Esse dilema esteve sempre presente na arquitectura, desde que os primeiros livros foram escritos. No frontispício dos tratados do Renascimento, as gravuras representavam uma disciplina capaz de combinar arte e ciência. Não se trata de um tema novo. Há colecções que estão em organismos ligados às corporações profissionais, mas não creio ser uma coincidência o facto de o MoMA ter tido um papel tão proeminente. Colocar trabalhos de arquitectura no mesmo edifício e, por vezes, até na mesma galeria do que peças de Picasso ou Cézanne reflecte a forma como se percepciona a arquitectura. Tem as suas vantagens e as suas desvantagens, por isso prefiro focar-me nas vantagens.
Uma das razões para termos tantos visitantes é as pessoas descobrirem a arquitectura ao verem arte contemporânea. Dizem: “O que é isto? Isto é interessante.” E de repente estão a ver uma exposição de arquitectura. Fiz uma exposição sobre a adaptação de Nova Iorque aos efeitos das alterações climáticas e à subida do nível das águas do mar; foi extraordinário o número de visitantes que teve. Se se dissesse a essas pessoas para irem ver a mesma exposição ao American Institute of Architects, elas não iriam a correr procurá-la. Quando estão num museu, a ver Picasso ou à procura de arte contemporânea, descobrem outras exposições. Nos primeiros inquéritos percebemos que a maioria dos visitantes foi lá por outras razões. Mas, depois disso, a exposição foi tão debatida que muitos foram ao museu especificamente para a ver. É mais simples isto acontecer num museu de arte.

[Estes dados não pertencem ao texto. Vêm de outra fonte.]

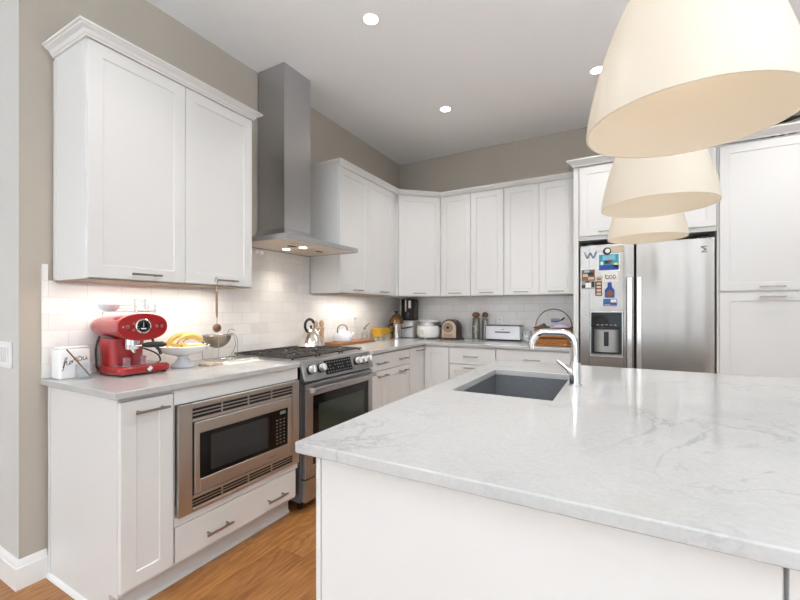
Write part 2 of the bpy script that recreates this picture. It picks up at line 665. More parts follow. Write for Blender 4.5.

O MoMA adquiriu alguns desenhos de Álvaro Siza e o seu curador para a arquitectura contemporânea é um português, Pedro Gadanho. Há uma atenção especial ao que se passa em Portugal?
Ter um curador português é parte dessa atenção. O Pedro Gadanho trouxe ao museu uma visão muito particular, quer histórica quer da cena contemporânea. Ele é muito vivo e tem uma mente muito criativa, com um espectro de atenção muito lato. É óbvio que o facto de vir de um lugar com uma cultura arquitectónica extraordinária não é coincidência. Uns anos antes eu tinha vindo ao Porto para encontrar o Álvaro Siza, tínhamos conversado sobre tê-lo representado na colecção do MoMA e isso estava na minha lista. Quando o Pedro Gadanho chegou, foi uma das prioridades. Falámos com o Siza sobre o projecto que existia para o seu arquivo e para a criação de um museu em Portugal: não queríamos pôr esse projecto em causa, mas sentimos que era muito importante ter alguma coisa que representasse o seu trabalho no MoMA, alguma coisa que tanto nós como os futuros curadores pudéssemos vir a utilizar. O MoMA foi tão influente na formação de algumas histórias da arquitectura do século XX que se tornou um compromisso continuar a enriquecer essa história e preencher os vazios que existem. Portugal pós-1974 era inexistente na colecção e era importante corrigir esse problema.
Sente a falta de um museu e de uma colecção de arquitectura no Porto ou em Portugal?
O Porto tornou-se tão famoso pela sua produção arquitectónica, por ter dois prémios Pritzker a viver e a trabalhar lado a lado, que é expectável que algum género de museu possa integrar esta cultura profissional riquíssima.